FAMILIA

Issue I/2017

In the beginning of the third year since the creation of the electronic Romanist journal IUS ROMANIUM the editor's board offers a fundamental topic both for the Roman and the contemporary law – FAMILIA. Thus, we continue to offer our readers topics from both private and public law in dimensions which are not too well-known to the wider legal community.

The problems of the family in the light of the respective historical, social, economic and legal context have always provoked great interest. On the one hand, they are linked to the characteristic for any both legal system notion of "family" as a community of physical persons of different status, and on the other, to the economic relations stemming from the management of the familial and their own private property of these persons and their involvement in third-person civil exchange. It is very often the case that research on familial relations raises questions about the influence of moral, religion, and custom upon them, about the specific changes due to historical events and state policy.

The family, irrespective of its broader or narrower personal scope, is a historical product. It forms as early as the dawn of civilisation and has represented the basic building block of society for centuries ever since. It is in the family and the kin that the basic principles and regulations take shape which later are projected into state organisation. It is where social moral is reflected as well as spontaneous and politically-directed changes in society.

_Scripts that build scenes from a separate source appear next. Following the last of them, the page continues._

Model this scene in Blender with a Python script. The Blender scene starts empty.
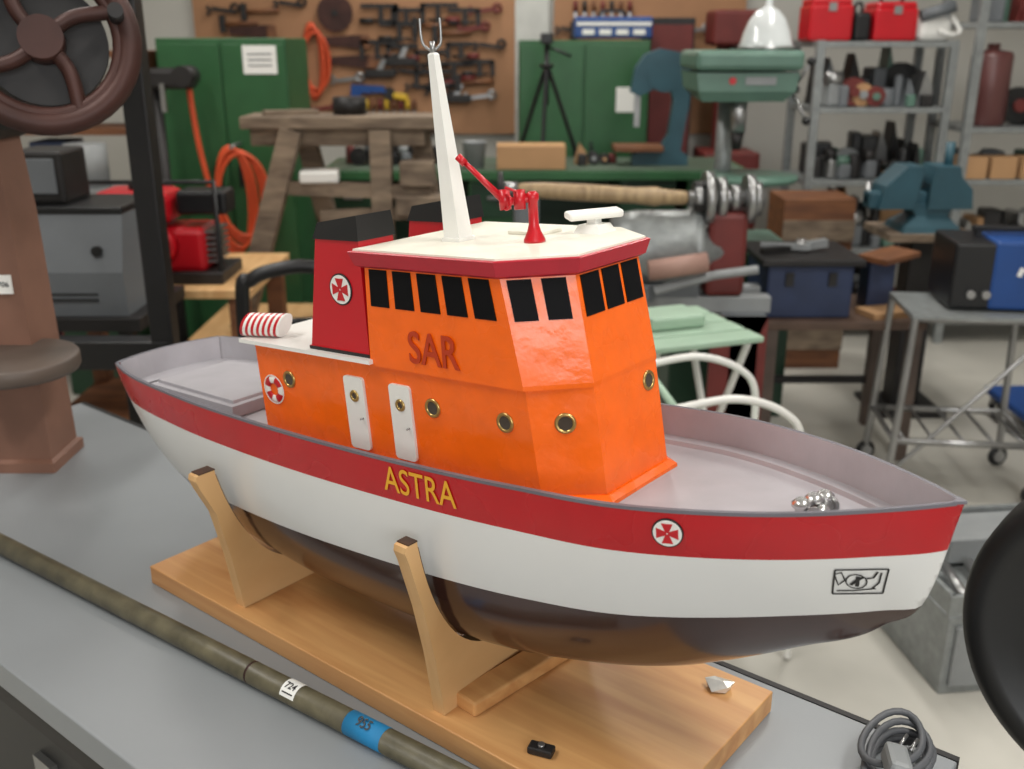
import bpy, math, bmesh, random
from mathutils import Vector, Matrix
random.seed(7)
sc=bpy.context.scene
try:
    sc.view_settings.view_transform='Standard'
except Exception: pass
# ---------------------------------------------------------------- materials
def lin(c):
    out=[]
    for v in c:
        v/=255.0
        out.append(v/12.92 if v<=0.04045 else ((v+0.055)/1.055)**2.4)
    return out
_M={}
def mat(name,rgb,rough=0.5,metal=0.0,var=0.12,scale=8.0,bump=0.0,coat=0.0,emit=0.0,trans=0.0,spec=0.5,rvar=0.0):
    if name in _M: return _M[name]
    m=bpy.data.materials.new(name); m.use_nodes=True
    nt=m.node_tree; b=nt.nodes['Principled BSDF']
    c=lin(rgb)
    tc=nt.nodes.new('ShaderNodeTexCoord')
    n=nt.nodes.new('ShaderNodeTexNoise'); n.inputs['Scale'].default_value=scale; n.inputs['Detail'].default_value=4
    nt.links.new(tc.outputs['Object'],n.inputs['Vector'])
    r=nt.nodes.new('ShaderNodeValToRGB')
    r.color_ramp.elements[0].position=0.3; r.color_ramp.elements[1].position=0.7
    r.color_ramp.elements[0].color=[x*(1-var) for x in c]+[1]
    r.color_ramp.elements[1].color=[min(1,x*(1+var*0.6)) for x in c]+[1]
    nt.links.new(n.outputs['Fac'],r.inputs['Fac']); nt.links.new(r.outputs['Color'],b.inputs['Base Color'])
    b.inputs['Roughness'].default_value=rough; b.inputs['Metallic'].default_value=metal
    b.inputs['Specular IOR Level'].default_value=spec
    b.inputs['Coat Weight'].default_value=coat; b.inputs['Coat Roughness'].default_value=0.08
    b.inputs['Transmission Weight'].default_value=trans
    if rvar>0:
        mr=nt.nodes.new('ShaderNodeMapRange'); mr.inputs[1].default_value=.35; mr.inputs[2].default_value=.65
        mr.inputs[3].default_value=max(.02,rough-rvar); mr.inputs[4].default_value=rough+rvar
        n3=nt.nodes.new('ShaderNodeTexNoise'); n3.inputs['Scale'].default_value=scale*.6; nt.links.new(tc.outputs['Object'],n3.inputs['Vector'])
        nt.links.new(n3.outputs['Fac'],mr.inputs[0]); nt.links.new(mr.outputs[0],b.inputs['Roughness'])
    if bump>0:
        bp=nt.nodes.new('ShaderNodeBump'); bp.inputs['Strength'].default_value=bump; bp.inputs['Distance'].default_value=0.01
        nt.links.new(n.outputs['Fac'],bp.inputs['Height']); nt.links.new(bp.outputs['Normal'],b.inputs['Normal'])
    _M[name]=m; return m
def woodmat(name,rgb1,rgb2,rough=0.5,stretch=(1.5,25,25),coat=0.0,scale=2.0):
    if name in _M: return _M[name]
    m=bpy.data.materials.new(name); m.use_nodes=True
    nt=m.node_tree; b=nt.nodes['Principled BSDF']
    tc=nt.nodes.new('ShaderNodeTexCoord'); mp=nt.nodes.new('ShaderNodeMapping')
    mp.inputs['Scale'].default_value=stretch
    nt.links.new(tc.outputs['Object'],mp.inputs['Vector'])
    n=nt.nodes.new('ShaderNodeTexNoise'); n.inputs['Scale'].default_value=scale; n.inputs['Detail'].default_value=8; n.inputs['Distortion'].default_value=0.6
    nt.links.new(mp.outputs['Vector'],n.inputs['Vector'])
    r=nt.nodes.new('ShaderNodeValToRGB'); r.color_ramp.elements[0].position=0.3; r.color_ramp.elements[1].position=0.72
    r.color_ramp.elements[0].color=lin(rgb1)+[1]; r.color_ramp.elements[1].color=lin(rgb2)+[1]
    nt.links.new(n.outputs['Fac'],r.inputs['Fac']); nt.links.new(r.outputs['Color'],b.inputs['Base Color'])
    bp=nt.nodes.new('ShaderNodeBump'); bp.inputs['Strength'].default_value=0.08; bp.inputs['Distance'].default_value=0.005
    nt.links.new(n.outputs['Fac'],bp.inputs['Height']); nt.links.new(bp.outputs['Normal'],b.inputs['Normal'])
    b.inputs['Roughness'].default_value=rough; b.inputs['Coat Weight'].default_value=coat
    _M[name]=m; return m
orange=mat('orange_gloss',(248,104,10),0.27,var=0.07,scale=34,bump=0.14,coat=0.15,rvar=.10)
redp=mat('signal_red',(190,14,30),0.34,var=0.07,coat=0.15)
redb=mat('band_red',(180,6,22),0.27,var=0.06,coat=0.2,scale=20,rvar=.06)
crims=mat('crimson_trim',(180,34,50),0.4,var=0.10,scale=30,bump=.05)
hullw=mat('hull_white',(222,222,220),0.27,var=0.03,scale=5,coat=0.25,bump=0.03)
hullb=mat('hull_antifoul',(62,39,33),0.2,var=0.3,scale=6,coat=0.3)
deckg=mat('deck_grey',(166,163,168),0.45,var=0.08,scale=20,bump=0.05)
railg=mat('rail_grey',(108,106,114),0.4)
cream=mat('roof_cream',(228,224,210),0.5,var=0.05,scale=15,bump=0.08)
whitep=mat('white_paint',(232,231,226),0.35,var=0.03)
blackp=mat('black_paint',(20,20,22),0.4,var=0.2)
blackm=mat('black_window',(10,10,13),0.65,var=0.1,spec=0.15)
brass=mat('brass',(190,160,100),0.3,metal=0.9)
glassd=mat('porthole_glass',(70,60,52),0.08,var=0.4)
yell=mat('letter_yellow',(230,168,40),0.5,var=0.03)
rust_o=mat('letter_rust',(180,54,12),0.5,var=0.03)
steel=mat('steel',(168,168,168),0.32,metal=0.85,var=0.2)
steelp=mat('steel_paint_grey',(140,143,144),0.45,var=0.15)
galv=mat('galvanised',(146,150,150),0.4,metal=0.4,var=0.2,scale=30)
foil=mat('foil',(215,215,215),0.25,metal=0.9)
foilw=mat('foil_white',(222,220,214),0.3,metal=0.3,var=.2,scale=40)
pine=woodmat('pine_board',(188,130,78),(220,170,112),0.4,(1.2,14,14),0.15)
ply=woodmat('plywood',(198,152,100),(220,180,128),0.5,(12,2,2),0.0)
plyedge=mat('ply_dark_edge',(70,48,34),0.6,var=.3,scale=60)
oldwood=woodmat('old_wood',(88,74,62),(146,128,108),0.8,(3,12,12))
brownw=woodmat('brown_wood',(90,54,34),(136,88,54),0.6,(2,14,14))
chip=mat('hardboard',(168,124,90),0.75,var=0.12,scale=3)
green=mat('cabinet_green',(44,92,54),0.4,var=0.12)
greend=mat('cabinet_green_dark',(24,58,38),0.45,var=0.12)
mint=mat('mint_paint',(158,184,162),0.45,var=0.1)
drillg=mat('drill_green',(92,124,110),0.4,var=0.15)
teal=mat('teal_cast',(44,80,92),0.45,var=0.2)
bluep=mat('blue_paint',(28,70,134),0.4,var=0.12)
blued=mat('blue_dark',(42,54,84),0.5,var=0.2)
tapeb=mat('blue_tape',(30,130,184),0.6,var=0.08)
paper=mat('paper',(240,240,236),0.8,var=0.02)
black=mat('black_rubber',(22,23,25),0.42,var=0.25)
dark=mat('dark_iron',(42,40,40),0.5,metal=0.3,var=0.3)
olive=mat('olive_pipe',(98,92,72),0.42,var=0.42,scale=30,bump=0.15)
orangec=mat('orange_cable',(216,84,44),0.5)
tanp=mat('tan_cast',(128,92,76),0.6,var=0.15,bump=0.1)
rustm=mat('rusty_iron',(66,38,32),0.5,metal=0.3,var=0.4,bump=0.2)
card=mat('cardboard',(180,140,100),0.8,var=0.06)
greyp=mat('grey_case',(106,110,114),0.5,var=0.08)
brownred=mat('oxide_red',(108,40,36),0.55,var=0.2)
yellowp=mat('yellow_plastic',(210,172,44),0.5)
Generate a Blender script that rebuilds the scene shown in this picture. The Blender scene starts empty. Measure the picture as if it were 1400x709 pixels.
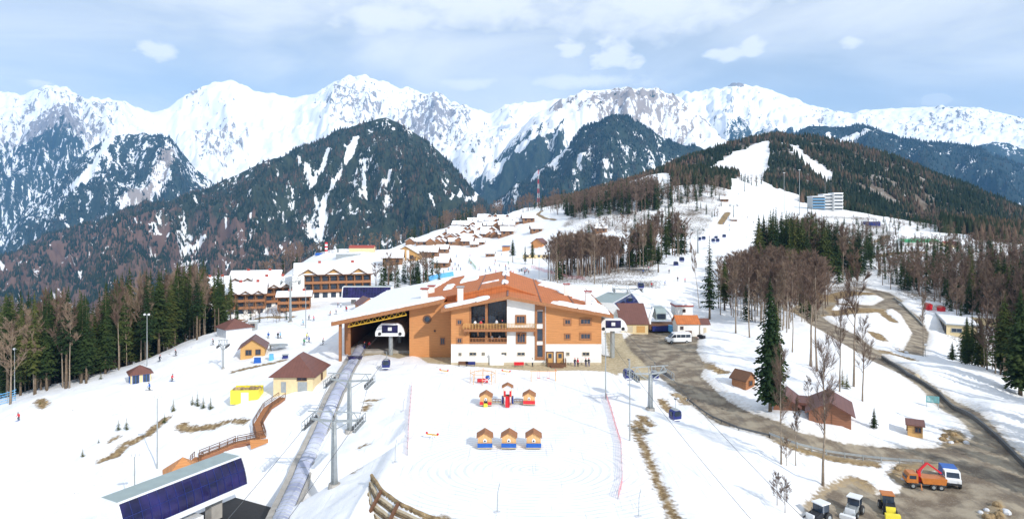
import bpy, bmesh, math, random
import numpy as np
from mathutils import Vector, Matrix
R = math.radians
scene = bpy.context.scene
COL = scene.collection
F = 912.0; HZ = 300.0; CH = 30.0          # focal length and horizon row in photo pixels, camera height

# ------------------------------------------------------------------ materials
def mat(name, col, rough=0.7, var=0.12, scale=3.0, bump=0.0, metal=0.0, kind=None, col2=None, bscale=None, spec=None):
    m = bpy.data.materials.new(name); m.use_nodes = True
    nt = m.node_tree; N = nt.nodes; L = nt.links
    b = N['Principled BSDF']; b.inputs['Roughness'].default_value = rough; b.inputs['Metallic'].default_value = metal
    if spec is not None: b.inputs['Specular IOR Level'].default_value = spec
    tc = N.new('ShaderNodeTexCoord')
    c1 = [min(1, c*(1-var)) for c in col] + [1]; c2 = [min(1, c*(1+var)) for c in (col2 or col)] + [1]
    mp = N.new('ShaderNodeMapping'); L.new(tc.outputs['Object'], mp.inputs[0])
    if kind == 'planks':
        t = N.new('ShaderNodeTexNoise'); mp.inputs['Scale'].default_value = (0.25, 0.25, 5.0); t.inputs['Scale'].default_value = scale; t.inputs['Detail'].default_value = 3
        L.new(mp.outputs[0], t.inputs['Vector']); fac = t.outputs['Fac']
    elif kind == 'vplanks':
        t = N.new('ShaderNodeTexNoise'); mp.inputs['Scale'].default_value = (5.0, 5.0, 0.3); t.inputs['Scale'].default_value = scale; t.inputs['Detail'].default_value = 3
        L.new(mp.outputs[0], t.inputs['Vector']); fac = t.outputs['Fac']
    else:
        t = N.new('ShaderNodeTexNoise'); t.inputs['Scale'].default_value = scale; t.inputs['Detail'].default_value = 5
        L.new(mp.outputs[0], t.inputs['Vector']); fac = t.outputs['Fac']
    rp = N.new('ShaderNodeValToRGB'); rp.color_ramp.elements[0].position = .3; rp.color_ramp.elements[1].position = .7
    rp.color_ramp.elements[0].color = c1; rp.color_ramp.elements[1].color = c2
    L.new(fac, rp.inputs[0]); out = rp.outputs[0]
    if kind in ('planks', 'tiles', 'vplanks'):
        w = N.new('ShaderNodeTexWave'); w.wave_type = 'BANDS'; w.bands_direction = {'planks': 'Z', 'tiles': 'X', 'vplanks': 'X'}[kind]
        w.wave_profile = 'SAW'; w.inputs['Scale'].default_value = {'planks': 0.9, 'tiles': 0.55, 'vplanks': 0.8}[kind]; w.inputs['Distortion'].default_value = 0.05
        L.new(tc.outputs['Object'], w.inputs['Vector'])
        r2 = N.new('ShaderNodeValToRGB'); r2.color_ramp.elements[0].color = (.55, .55, .55, 1); r2.color_ramp.elements[1].position = .16; r2.color_ramp.elements[1].color = (1, 1, 1, 1)
        L.new(w.outputs['Fac'], r2.inputs[0])
        mx = N.new('ShaderNodeMix'); mx.data_type = 'RGBA'; mx.blend_type = 'MULTIPLY'; mx.inputs[0].default_value = .8
        L.new(out, mx.inputs[6]); L.new(r2.outputs[0], mx.inputs[7]); out = mx.outputs[2]
    L.new(out, b.inputs['Base Color'])
    if bump:
        bn = N.new('ShaderNodeTexNoise'); bn.inputs['Scale'].default_value = bscale or scale*4; bn.inputs['Detail'].default_value = 4
        L.new(tc.outputs['Object'], bn.inputs['Vector'])
        bp = N.new('ShaderNodeBump'); bp.inputs['Distance'].default_value = bump; L.new(bn.outputs['Fac'], bp.inputs['Height']); L.new(bp.outputs[0], b.inputs['Normal'])
    return m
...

From a legal perspective the family as a community is related to a considerable part of private and public legal institutes. Moreover, it is not only questions about the legal capacity and ability of its members that are raised, but also a great deal of property-related issues where familial status is essential. The main thesis of most authors is that the basis of the familial model upon which familial relations are built in European countries is the Roman ‘familia', dominated, protected and governed by its ‘pater familias'.

This issue compiles research by a lot of authors from prestigious universities. Irrespective of the non-exhaustive variations on the topic, the Editorial Board of the journal has selected papers presenting different aspects of familial relations in Rome and nowadays. Thus, the ones tempted into this problematics can trace the development of the Roman ‘familia' from the archaic period onwards, the formation of the basic terms and rules related with familial organisation, the specific status of some of its members and their participation in the civil exchange. Special place has been allotted to the Roman marriage and divorce, the dowry regime and property relations between spouses. Several papers are devoted to the origin and status of children, adoption as well as the obligations of maintenance between ascendants and descendants. Last but not least, this issue compiles research about the legal status of women in Ancient Rome providing a slightly more different image than the traditionally perceived subordinate status of the Roman woman. The issue includes also papers about topical legal issues, some of which find their solution in the authors' interpretation of current law, while others pose ‘de lege ferenda' tasks and prompt a search for the respective legal position adequate to the contemporary development of family and society.

We hope that some of the papers published in this issue will provoke discussions as the topics from the Roman jurisprudence have relevant projections nowadays, too. Other papers written in a historical-comparative plan could add up to the knowledge about Roman law and its relation to contemporary law. We would be glad if all of these research papers would provoke new research and publications which our journal wholeheartedly welcomes.